In effetti, come ha ben rilevato anche Tullio Padovani (cfr. il Riformista del 30 maggio 2020), dietro la dibattuta vicenda dell'abuso d'ufficio non ci sono solo questioni interpretative derivanti dalla formulazione legislativa del reato: c'è il problema forse più decisivo del contingente modo d'atteggiarsi dei rapporti tra magistratura (specie d'accusa) e soggetti titolari di poteri politico-amministrativi; un problema dunque, più che tecnico, di cultura e politica della giurisdizione!
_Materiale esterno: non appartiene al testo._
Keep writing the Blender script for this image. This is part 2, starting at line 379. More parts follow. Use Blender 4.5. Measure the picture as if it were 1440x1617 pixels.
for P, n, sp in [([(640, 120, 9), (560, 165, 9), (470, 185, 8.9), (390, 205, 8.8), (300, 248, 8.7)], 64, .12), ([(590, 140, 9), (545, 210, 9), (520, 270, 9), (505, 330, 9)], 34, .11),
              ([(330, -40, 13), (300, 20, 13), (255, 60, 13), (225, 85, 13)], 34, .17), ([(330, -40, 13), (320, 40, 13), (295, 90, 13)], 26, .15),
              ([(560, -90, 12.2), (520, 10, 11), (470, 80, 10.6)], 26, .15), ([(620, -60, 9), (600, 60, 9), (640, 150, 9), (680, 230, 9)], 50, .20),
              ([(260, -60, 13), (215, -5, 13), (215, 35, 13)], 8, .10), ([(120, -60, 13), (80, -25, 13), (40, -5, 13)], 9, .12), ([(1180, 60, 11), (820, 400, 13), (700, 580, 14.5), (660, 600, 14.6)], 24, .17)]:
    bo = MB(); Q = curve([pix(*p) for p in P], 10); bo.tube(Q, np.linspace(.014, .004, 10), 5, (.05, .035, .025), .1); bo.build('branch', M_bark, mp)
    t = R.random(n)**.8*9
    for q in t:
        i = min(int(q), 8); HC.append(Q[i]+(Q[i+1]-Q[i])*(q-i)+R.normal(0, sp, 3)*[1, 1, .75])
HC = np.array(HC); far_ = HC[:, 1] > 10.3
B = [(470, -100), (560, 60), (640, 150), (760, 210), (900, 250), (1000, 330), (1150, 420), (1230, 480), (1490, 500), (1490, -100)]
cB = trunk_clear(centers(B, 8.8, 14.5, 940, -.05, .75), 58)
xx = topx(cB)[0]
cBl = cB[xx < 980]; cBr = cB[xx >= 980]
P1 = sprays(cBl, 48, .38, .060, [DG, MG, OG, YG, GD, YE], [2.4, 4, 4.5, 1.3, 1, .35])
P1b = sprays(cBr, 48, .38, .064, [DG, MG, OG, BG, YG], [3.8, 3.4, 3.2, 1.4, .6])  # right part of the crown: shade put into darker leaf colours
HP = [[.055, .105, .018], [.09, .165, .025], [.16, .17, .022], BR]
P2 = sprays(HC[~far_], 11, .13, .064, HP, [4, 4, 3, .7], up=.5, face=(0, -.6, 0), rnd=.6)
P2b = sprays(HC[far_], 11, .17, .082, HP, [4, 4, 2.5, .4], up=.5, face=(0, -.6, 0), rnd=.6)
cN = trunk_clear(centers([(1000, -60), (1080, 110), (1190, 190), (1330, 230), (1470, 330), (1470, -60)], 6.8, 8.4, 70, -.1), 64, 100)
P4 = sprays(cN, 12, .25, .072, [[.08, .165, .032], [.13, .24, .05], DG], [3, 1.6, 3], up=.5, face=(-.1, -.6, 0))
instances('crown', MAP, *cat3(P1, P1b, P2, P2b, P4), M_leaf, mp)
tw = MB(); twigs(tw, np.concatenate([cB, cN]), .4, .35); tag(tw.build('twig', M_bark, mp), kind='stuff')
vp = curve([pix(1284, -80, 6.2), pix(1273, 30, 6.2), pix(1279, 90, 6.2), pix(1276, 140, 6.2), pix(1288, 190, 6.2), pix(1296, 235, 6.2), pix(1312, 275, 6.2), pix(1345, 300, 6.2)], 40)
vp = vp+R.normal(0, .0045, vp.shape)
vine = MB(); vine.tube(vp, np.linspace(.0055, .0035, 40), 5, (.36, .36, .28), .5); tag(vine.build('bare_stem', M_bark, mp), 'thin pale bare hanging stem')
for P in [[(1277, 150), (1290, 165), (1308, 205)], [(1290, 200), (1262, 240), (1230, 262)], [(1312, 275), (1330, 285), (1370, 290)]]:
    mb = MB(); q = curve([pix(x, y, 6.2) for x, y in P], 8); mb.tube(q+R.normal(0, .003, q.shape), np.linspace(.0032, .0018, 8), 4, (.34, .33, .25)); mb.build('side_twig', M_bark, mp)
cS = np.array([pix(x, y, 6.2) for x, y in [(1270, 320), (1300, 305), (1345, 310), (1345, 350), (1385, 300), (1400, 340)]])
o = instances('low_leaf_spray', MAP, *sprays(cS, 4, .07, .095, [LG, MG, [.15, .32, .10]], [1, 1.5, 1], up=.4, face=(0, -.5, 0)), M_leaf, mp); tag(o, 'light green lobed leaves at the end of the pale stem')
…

Così stando le cose, se mutasse la cultura di fondo della maggioranza dei pubblici ministeri e dei giudici, potremmo forse anche lasciare l'abuso d'ufficio nella veste normativa attuale: potrebbe essere sufficiente non coltivare le notizie di reato più labili e incerte, limitare le indagini ai casi di condotta illegittima evidente sin dall'inizio e, soprattutto, recuperare quell'orientamento interpretativo - manifestatosi subito dopo la riforma del 1997 e poi abbandonato - che, in conformità alle indicazioni del legislatore, circoscriveva la punibilità ai soli casi in cui l'abuso nascesse dalla inosservanza di precise disposizioni legislative o regolamentari disciplinanti l'assetto sostanziale degli interessi in gioco.

Ma, verosimilmente, pretendere inversioni di tendenza motivate da sopravvenuto - per dir così - ravvedimento ermeneutico, a vantaggio di un più equilibrato rapporto tra i poteri e di un più efficace funzionamento della pubblica amministrazione, è a tutt'oggi illusorio: equivarrebbe a rinunciare all'uso dello strumento penale per scopi di moralizzazione collettiva. Siamo pronti per questo recupero di democrazia liberale?